A nudge in the right direction

19 Jan 12
Jon Ainger

If we can change the behaviour of public service users, we can also save money. Council finance directors need to act now to seize the opportunity

Behaviour change has been a fashionable term in public policy circles since before the publication of Richard Thaler and Cass Sunstein’s book Nudge in 2008. The Labour government showed an interest in the work of fellow behavioural scientist Robert Cialdini and a unit at the Cabinet Office produced ‘Mindscape’, which remains a useful reference document. The latest incarnation under the coalition government is the Nudge  – sorry, ‘Behavioural Insight’ – Unit.

Underlying the desire to understand human beings better is the search for the Holy Grail of public service reform. Can we get people to change their behaviour so that a) they are happier and b) the public sector spends less?

A concern about the behaviour change policy pronouncements emerging from central government is that they fail the finance director test. Questions tend to include: Can it save money in the short as well as the long term? What is the return on investment period? Why would I invest in something that front line staff have shown no ability to control in the past?

I don’t see the answers to these questions being provided by central government. But I firmly believe that if we tackle behaviour change in the right way, it should absolutely pass the finance director test. In fact, the finance director can have a key role in forcing local authorities to tackle demand management and behaviour change in a more rigorous and systematic way.

Impower spoke to 100 senior executives in local government in November last year, during the heart of the local authority budget-setting process for 2012/13. Our research reveals that, faced with real cuts to real services, demand management and behaviour change offer local authorities very significant opportunities to save money over and above traditional savings approaches.

Almost all executives (98%) believe they can reduce demand by changing behaviour. Almost three quarters (72%) believe that managing demand for services and changing citizen behaviours offer significant potential to offset declining budgets. Two thirds (65%) claim that these present the single greatest opportunity to reduce costs.

Our detailed financial research into seven key local authority service areas identified a £3bn opportunity for English local authorities, equivalent to 14% of baseline expenditure for those services. Extrapolating this over all local government services where demand management may be applied results in a potential £5bn saving for English councils. In Wales, the equivalent is £500m; in Scotland, £900m.

Through our field research, local authorities highlighted a series of barriers to seizing these opportunities. These include: lacking a sophisticated understanding of demand and what causes it; internal scepticism about the real value of behaviour change initiatives; and concern about their own ability to deliver.

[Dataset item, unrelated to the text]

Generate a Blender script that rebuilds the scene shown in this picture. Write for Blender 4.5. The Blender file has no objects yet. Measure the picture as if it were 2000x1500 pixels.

But the key barrier is the dysfunctional relationship between local government and the citizen. A mere fifth (22%) of senior executives describe community trust in their authority as high – compared with 40% a year ago and 45% three years ago. This mirrors a June 2011 Ipsos Mori survey, which found that in a list of 21 roles, managers in local government sat fourth from bottom in terms of trust – below bankers, and just above journalists, government ministers and politicians generally. (Local councillors fared slightly better, being seventh from bottom).

Finance directors in local authorities need to act now to help seize the opportunity that behaviour change presents. Key steps they need to consider are:

-       Challenge the commissioning process: Ask what demand should be rather than what it will be, to shift the focus from supply to demand-led initiatives.

-       Ask different questions at budget-setting time: For example, ask what it would take to reduce demand by 10%. Do not accept ‘We don’t know’ as an answer.

-       Invite ‘invest to save’ bids specifically based on reducing costs through reduced demand.

-       Demand local information about what works and what doesn’t. Encourage rigorous testing of new approaches that provides the confidence at the right time in the budget cycle to bank on mainstreaming savings.